Given task>
Starting with the first line and ending with the line that holds "b.box(3.0, 4.8, 70.02, 70.06, 1.5, 1.56);", repeat the material exactly.

Provided data>
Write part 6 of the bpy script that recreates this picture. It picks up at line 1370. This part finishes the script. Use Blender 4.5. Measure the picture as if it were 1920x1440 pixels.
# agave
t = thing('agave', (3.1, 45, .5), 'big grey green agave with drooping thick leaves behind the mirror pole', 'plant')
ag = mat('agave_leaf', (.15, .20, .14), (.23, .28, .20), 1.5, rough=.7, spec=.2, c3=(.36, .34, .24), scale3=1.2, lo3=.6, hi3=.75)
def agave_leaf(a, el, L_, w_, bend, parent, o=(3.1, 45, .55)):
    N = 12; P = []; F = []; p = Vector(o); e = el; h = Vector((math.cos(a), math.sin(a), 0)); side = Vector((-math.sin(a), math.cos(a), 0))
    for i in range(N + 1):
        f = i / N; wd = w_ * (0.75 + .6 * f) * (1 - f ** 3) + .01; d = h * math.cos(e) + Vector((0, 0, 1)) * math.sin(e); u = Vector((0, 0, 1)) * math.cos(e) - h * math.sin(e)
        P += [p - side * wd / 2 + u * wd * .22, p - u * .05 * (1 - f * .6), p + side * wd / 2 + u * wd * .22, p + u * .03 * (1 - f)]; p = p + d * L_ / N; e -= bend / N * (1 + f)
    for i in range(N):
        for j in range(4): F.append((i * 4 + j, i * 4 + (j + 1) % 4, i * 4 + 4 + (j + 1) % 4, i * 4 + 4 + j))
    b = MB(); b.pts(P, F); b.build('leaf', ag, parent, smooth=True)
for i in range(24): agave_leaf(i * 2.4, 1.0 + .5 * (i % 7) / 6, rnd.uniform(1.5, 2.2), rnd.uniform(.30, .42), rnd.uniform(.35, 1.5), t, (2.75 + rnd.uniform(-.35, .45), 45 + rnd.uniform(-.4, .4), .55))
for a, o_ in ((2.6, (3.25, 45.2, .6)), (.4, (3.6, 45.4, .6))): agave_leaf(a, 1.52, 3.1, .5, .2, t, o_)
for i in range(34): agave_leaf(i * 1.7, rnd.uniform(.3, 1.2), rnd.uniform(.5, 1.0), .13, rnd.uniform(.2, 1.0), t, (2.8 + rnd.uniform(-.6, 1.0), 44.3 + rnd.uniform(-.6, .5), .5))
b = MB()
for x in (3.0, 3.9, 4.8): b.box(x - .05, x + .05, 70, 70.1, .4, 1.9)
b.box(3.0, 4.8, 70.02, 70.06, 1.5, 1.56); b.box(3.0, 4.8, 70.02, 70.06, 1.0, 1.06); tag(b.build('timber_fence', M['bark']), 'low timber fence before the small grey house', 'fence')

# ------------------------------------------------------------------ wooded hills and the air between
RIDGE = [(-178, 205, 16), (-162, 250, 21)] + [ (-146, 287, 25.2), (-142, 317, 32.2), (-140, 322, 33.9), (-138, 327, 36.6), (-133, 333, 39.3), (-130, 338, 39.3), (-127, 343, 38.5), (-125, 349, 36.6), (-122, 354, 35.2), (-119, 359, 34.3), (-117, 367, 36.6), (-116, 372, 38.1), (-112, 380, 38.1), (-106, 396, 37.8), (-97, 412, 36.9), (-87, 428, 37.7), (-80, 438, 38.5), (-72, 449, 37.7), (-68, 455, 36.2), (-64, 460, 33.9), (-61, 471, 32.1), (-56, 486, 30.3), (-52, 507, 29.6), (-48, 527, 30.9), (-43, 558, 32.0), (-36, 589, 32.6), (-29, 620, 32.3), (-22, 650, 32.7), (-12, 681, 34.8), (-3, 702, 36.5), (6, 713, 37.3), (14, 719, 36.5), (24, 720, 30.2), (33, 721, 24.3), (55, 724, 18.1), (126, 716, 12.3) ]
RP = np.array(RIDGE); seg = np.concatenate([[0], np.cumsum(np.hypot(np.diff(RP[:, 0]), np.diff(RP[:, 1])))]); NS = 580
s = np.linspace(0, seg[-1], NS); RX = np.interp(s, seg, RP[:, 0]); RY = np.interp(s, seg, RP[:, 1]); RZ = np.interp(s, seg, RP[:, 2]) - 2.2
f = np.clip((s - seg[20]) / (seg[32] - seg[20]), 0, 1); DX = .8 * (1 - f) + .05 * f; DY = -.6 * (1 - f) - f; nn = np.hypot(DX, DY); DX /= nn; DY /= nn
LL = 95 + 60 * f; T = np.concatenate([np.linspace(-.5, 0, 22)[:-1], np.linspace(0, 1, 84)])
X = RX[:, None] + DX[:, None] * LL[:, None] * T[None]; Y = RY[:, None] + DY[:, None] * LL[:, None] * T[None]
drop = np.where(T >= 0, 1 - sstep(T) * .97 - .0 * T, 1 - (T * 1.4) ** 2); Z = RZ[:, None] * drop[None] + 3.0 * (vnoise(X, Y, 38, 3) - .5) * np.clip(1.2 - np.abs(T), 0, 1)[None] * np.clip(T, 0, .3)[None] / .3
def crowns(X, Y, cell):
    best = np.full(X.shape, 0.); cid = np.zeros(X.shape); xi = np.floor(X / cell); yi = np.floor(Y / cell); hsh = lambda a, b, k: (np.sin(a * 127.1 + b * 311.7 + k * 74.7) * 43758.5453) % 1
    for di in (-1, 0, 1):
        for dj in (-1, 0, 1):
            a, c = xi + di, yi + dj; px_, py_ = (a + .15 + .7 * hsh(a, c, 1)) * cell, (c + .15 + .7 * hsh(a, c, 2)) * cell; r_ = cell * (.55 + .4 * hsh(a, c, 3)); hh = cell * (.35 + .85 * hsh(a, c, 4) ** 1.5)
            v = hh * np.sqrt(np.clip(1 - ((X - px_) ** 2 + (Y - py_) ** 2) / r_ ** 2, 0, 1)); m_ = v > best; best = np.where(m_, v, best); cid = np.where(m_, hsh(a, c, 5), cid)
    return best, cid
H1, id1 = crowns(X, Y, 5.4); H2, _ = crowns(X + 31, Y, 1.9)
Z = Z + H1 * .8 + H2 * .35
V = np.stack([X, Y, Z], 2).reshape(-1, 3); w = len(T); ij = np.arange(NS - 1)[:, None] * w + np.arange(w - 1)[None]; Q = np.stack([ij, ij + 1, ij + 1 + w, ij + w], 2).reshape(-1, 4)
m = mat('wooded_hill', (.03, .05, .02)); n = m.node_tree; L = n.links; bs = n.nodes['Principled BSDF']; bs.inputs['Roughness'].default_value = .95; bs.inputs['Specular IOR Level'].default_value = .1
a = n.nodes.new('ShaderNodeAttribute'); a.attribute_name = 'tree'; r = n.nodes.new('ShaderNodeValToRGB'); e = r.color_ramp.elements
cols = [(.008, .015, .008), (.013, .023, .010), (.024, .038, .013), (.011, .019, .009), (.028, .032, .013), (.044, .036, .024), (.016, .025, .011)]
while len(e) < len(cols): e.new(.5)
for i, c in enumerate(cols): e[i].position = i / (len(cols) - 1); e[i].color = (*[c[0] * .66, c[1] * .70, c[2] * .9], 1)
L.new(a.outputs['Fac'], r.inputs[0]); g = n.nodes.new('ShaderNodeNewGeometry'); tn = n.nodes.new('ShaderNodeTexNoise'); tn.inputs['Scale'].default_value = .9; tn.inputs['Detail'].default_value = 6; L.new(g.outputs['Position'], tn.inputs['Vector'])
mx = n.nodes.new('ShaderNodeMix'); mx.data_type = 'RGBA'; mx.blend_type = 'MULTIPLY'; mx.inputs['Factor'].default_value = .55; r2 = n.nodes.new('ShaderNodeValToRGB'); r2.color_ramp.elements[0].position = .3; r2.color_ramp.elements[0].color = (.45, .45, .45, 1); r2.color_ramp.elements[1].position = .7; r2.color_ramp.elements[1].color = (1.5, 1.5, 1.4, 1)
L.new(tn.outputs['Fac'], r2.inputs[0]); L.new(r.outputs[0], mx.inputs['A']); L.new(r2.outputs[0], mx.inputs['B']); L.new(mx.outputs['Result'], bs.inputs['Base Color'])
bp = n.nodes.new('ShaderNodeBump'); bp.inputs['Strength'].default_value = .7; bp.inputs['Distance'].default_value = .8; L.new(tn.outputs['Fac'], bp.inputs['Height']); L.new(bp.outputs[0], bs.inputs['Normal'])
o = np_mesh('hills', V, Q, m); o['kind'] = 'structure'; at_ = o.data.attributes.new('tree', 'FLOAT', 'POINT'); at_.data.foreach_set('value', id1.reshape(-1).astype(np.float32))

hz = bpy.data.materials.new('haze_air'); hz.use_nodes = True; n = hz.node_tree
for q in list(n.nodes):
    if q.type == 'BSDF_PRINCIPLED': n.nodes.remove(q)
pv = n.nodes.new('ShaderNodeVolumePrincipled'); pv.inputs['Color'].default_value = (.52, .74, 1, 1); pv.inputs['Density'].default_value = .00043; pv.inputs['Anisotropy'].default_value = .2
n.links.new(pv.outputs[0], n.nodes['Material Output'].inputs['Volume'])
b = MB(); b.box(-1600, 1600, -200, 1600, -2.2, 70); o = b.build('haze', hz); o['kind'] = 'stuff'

Task solution>
Write part 6 of the bpy script that recreates this picture. It picks up at line 1370. This part finishes the script. Use Blender 4.5. Measure the picture as if it were 1920x1440 pixels.
# agave
t = thing('agave', (3.1, 45, .5), 'big grey green agave with drooping thick leaves behind the mirror pole', 'plant')
ag = mat('agave_leaf', (.15, .20, .14), (.23, .28, .20), 1.5, rough=.7, spec=.2, c3=(.36, .34, .24), scale3=1.2, lo3=.6, hi3=.75)
def agave_leaf(a, el, L_, w_, bend, parent, o=(3.1, 45, .55)):
    N = 12; P = []; F = []; p = Vector(o); e = el; h = Vector((math.cos(a), math.sin(a), 0)); side = Vector((-math.sin(a), math.cos(a), 0))
    for i in range(N + 1):
        f = i / N; wd = w_ * (0.75 + .6 * f) * (1 - f ** 3) + .01; d = h * math.cos(e) + Vector((0, 0, 1)) * math.sin(e); u = Vector((0, 0, 1)) * math.cos(e) - h * math.sin(e)
        P += [p - side * wd / 2 + u * wd * .22, p - u * .05 * (1 - f * .6), p + side * wd / 2 + u * wd * .22, p + u * .03 * (1 - f)]; p = p + d * L_ / N; e -= bend / N * (1 + f)
    for i in range(N):
        for j in range(4): F.append((i * 4 + j, i * 4 + (j + 1) % 4, i * 4 + 4 + (j + 1) % 4, i * 4 + 4 + j))
    b = MB(); b.pts(P, F); b.build('leaf', ag, parent, smooth=True)
for i in range(24): agave_leaf(i * 2.4, 1.0 + .5 * (i % 7) / 6, rnd.uniform(1.5, 2.2), rnd.uniform(.30, .42), rnd.uniform(.35, 1.5), t, (2.75 + rnd.uniform(-.35, .45), 45 + rnd.uniform(-.4, .4), .55))
for a, o_ in ((2.6, (3.25, 45.2, .6)), (.4, (3.6, 45.4, .6))): agave_leaf(a, 1.52, 3.1, .5, .2, t, o_)
for i in range(34): agave_leaf(i * 1.7, rnd.uniform(.3, 1.2), rnd.uniform(.5, 1.0), .13, rnd.uniform(.2, 1.0), t, (2.8 + rnd.uniform(-.6, 1.0), 44.3 + rnd.uniform(-.6, .5), .5))
b = MB()
for x in (3.0, 3.9, 4.8): b.box(x - .05, x + .05, 70, 70.1, .4, 1.9)
b.box(3.0, 4.8, 70.02, 70.06, 1.5, 1.56); b.box(3.0, 4.8, 70.02, 70.06, 1.0, 1.06); tag(b.build('timber_fence', M['bark']), 'low timber fence before the small grey house', 'fence')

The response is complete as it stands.